▸ **Exercise aim**:
Output each entry exactly; skip nothing.

▸ **Exercise inputs**:
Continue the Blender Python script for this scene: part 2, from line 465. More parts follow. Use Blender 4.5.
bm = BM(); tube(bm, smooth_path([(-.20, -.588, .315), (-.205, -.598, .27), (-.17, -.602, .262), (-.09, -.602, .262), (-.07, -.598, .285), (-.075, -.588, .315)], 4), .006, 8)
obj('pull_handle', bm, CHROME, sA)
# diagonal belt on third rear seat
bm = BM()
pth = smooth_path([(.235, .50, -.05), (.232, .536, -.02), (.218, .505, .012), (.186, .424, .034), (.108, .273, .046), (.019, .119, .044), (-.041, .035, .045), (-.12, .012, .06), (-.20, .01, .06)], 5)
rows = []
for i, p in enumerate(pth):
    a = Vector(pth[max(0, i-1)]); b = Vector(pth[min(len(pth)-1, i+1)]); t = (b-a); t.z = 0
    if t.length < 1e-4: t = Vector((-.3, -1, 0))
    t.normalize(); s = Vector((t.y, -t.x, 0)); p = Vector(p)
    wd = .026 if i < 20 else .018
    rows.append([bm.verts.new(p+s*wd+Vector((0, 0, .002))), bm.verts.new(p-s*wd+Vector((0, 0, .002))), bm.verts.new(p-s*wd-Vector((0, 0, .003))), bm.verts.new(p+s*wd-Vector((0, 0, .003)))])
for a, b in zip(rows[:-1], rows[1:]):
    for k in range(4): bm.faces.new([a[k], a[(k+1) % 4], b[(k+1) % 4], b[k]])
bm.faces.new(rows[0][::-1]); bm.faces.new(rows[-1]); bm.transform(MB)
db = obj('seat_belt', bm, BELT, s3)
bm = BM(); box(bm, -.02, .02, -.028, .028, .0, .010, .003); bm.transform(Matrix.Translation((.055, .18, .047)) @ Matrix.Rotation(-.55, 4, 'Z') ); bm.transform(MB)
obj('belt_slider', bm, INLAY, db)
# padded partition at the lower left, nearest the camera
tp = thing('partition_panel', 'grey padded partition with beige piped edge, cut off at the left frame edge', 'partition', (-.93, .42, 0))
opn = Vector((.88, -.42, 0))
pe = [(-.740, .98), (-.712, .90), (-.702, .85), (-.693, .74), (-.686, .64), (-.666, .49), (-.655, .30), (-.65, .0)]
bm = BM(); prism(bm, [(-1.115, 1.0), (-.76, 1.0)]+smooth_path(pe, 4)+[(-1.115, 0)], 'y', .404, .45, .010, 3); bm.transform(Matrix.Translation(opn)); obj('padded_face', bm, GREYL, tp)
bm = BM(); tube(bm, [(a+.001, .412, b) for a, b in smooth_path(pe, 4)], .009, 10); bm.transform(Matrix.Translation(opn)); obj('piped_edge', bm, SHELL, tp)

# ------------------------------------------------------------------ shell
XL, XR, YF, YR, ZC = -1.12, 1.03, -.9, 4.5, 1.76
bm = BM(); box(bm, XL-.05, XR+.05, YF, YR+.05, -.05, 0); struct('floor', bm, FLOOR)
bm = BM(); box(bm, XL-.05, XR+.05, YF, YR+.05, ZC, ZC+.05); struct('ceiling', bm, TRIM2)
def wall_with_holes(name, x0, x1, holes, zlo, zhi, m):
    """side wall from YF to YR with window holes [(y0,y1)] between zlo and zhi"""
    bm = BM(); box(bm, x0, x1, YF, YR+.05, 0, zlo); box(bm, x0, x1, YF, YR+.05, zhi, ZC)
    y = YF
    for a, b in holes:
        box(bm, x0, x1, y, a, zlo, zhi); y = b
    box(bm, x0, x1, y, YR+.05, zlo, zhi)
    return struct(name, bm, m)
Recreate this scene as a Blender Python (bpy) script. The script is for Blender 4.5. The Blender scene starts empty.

▸ **Finished task**:
Continue the Blender Python script for this scene: part 2, from line 465. More parts follow. Use Blender 4.5.
bm = BM(); tube(bm, smooth_path([(-.20, -.588, .315), (-.205, -.598, .27), (-.17, -.602, .262), (-.09, -.602, .262), (-.07, -.598, .285), (-.075, -.588, .315)], 4), .006, 8)
obj('pull_handle', bm, CHROME, sA)
# diagonal belt on third rear seat
bm = BM()
pth = smooth_path([(.235, .50, -.05), (.232, .536, -.02), (.218, .505, .012), (.186, .424, .034), (.108, .273, .046), (.019, .119, .044), (-.041, .035, .045), (-.12, .012, .06), (-.20, .01, .06)], 5)
rows = []
for i, p in enumerate(pth):
    a = Vector(pth[max(0, i-1)]); b = Vector(pth[min(len(pth)-1, i+1)]); t = (b-a); t.z = 0
    if t.length < 1e-4: t = Vector((-.3, -1, 0))
    t.normalize(); s = Vector((t.y, -t.x, 0)); p = Vector(p)
    wd = .026 if i < 20 else .018
    rows.append([bm.verts.new(p+s*wd+Vector((0, 0, .002))), bm.verts.new(p-s*wd+Vector((0, 0, .002))), bm.verts.new(p-s*wd-Vector((0, 0, .003))), bm.verts.new(p+s*wd-Vector((0, 0, .003)))])
for a, b in zip(rows[:-1], rows[1:]):
    for k in range(4): bm.faces.new([a[k], a[(k+1) % 4], b[(k+1) % 4], b[k]])
bm.faces.new(rows[0][::-1]); bm.faces.new(rows[-1]); bm.transform(MB)
db = obj('seat_belt', bm, BELT, s3)
bm = BM(); box(bm, -.02, .02, -.028, .028, .0, .010, .003); bm.transform(Matrix.Translation((.055, .18, .047)) @ Matrix.Rotation(-.55, 4, 'Z') ); bm.transform(MB)
obj('belt_slider', bm, INLAY, db)
# padded partition at the lower left, nearest the camera
tp = thing('partition_panel', 'grey padded partition with beige piped edge, cut off at the left frame edge', 'partition', (-.93, .42, 0))
opn = Vector((.88, -.42, 0))
pe = [(-.740, .98), (-.712, .90), (-.702, .85), (-.693, .74), (-.686, .64), (-.666, .49), (-.655, .30), (-.65, .0)]
bm = BM(); prism(bm, [(-1.115, 1.0), (-.76, 1.0)]+smooth_path(pe, 4)+[(-1.115, 0)], 'y', .404, .45, .010, 3); bm.transform(Matrix.Translation(opn)); obj('padded_face', bm, GREYL, tp)
bm = BM(); tube(bm, [(a+.001, .412, b) for a, b in smooth_path(pe, 4)], .009, 10); bm.transform(Matrix.Translation(opn)); obj('piped_edge', bm, SHELL, tp)

# ------------------------------------------------------------------ shell
XL, XR, YF, YR, ZC = -1.12, 1.03, -.9, 4.5, 1.76
bm = BM(); box(bm, XL-.05, XR+.05, YF, YR+.05, -.05, 0); struct('floor', bm, FLOOR)
bm = BM(); box(bm, XL-.05, XR+.05, YF, YR+.05, ZC, ZC+.05); struct('ceiling', bm, TRIM2)
def wall_with_holes(name, x0, x1, holes, zlo, zhi, m):
    """side wall from YF to YR with window holes [(y0,y1)] between zlo and zhi"""
    bm = BM(); box(bm, x0, x1, YF, YR+.05, 0, zlo); box(bm, x0, x1, YF, YR+.05, zhi, ZC)
    y = YF
    for a, b in holes:
        box(bm, x0, x1, y, a, zlo, zhi); y = b
    box(bm, x0, x1, y, YR+.05, zlo, zhi)
    return struct(name, bm, m)
Recreate this scene as a Blender Python (bpy) script. The script is for Blender 4.5. The Blender scene starts empty.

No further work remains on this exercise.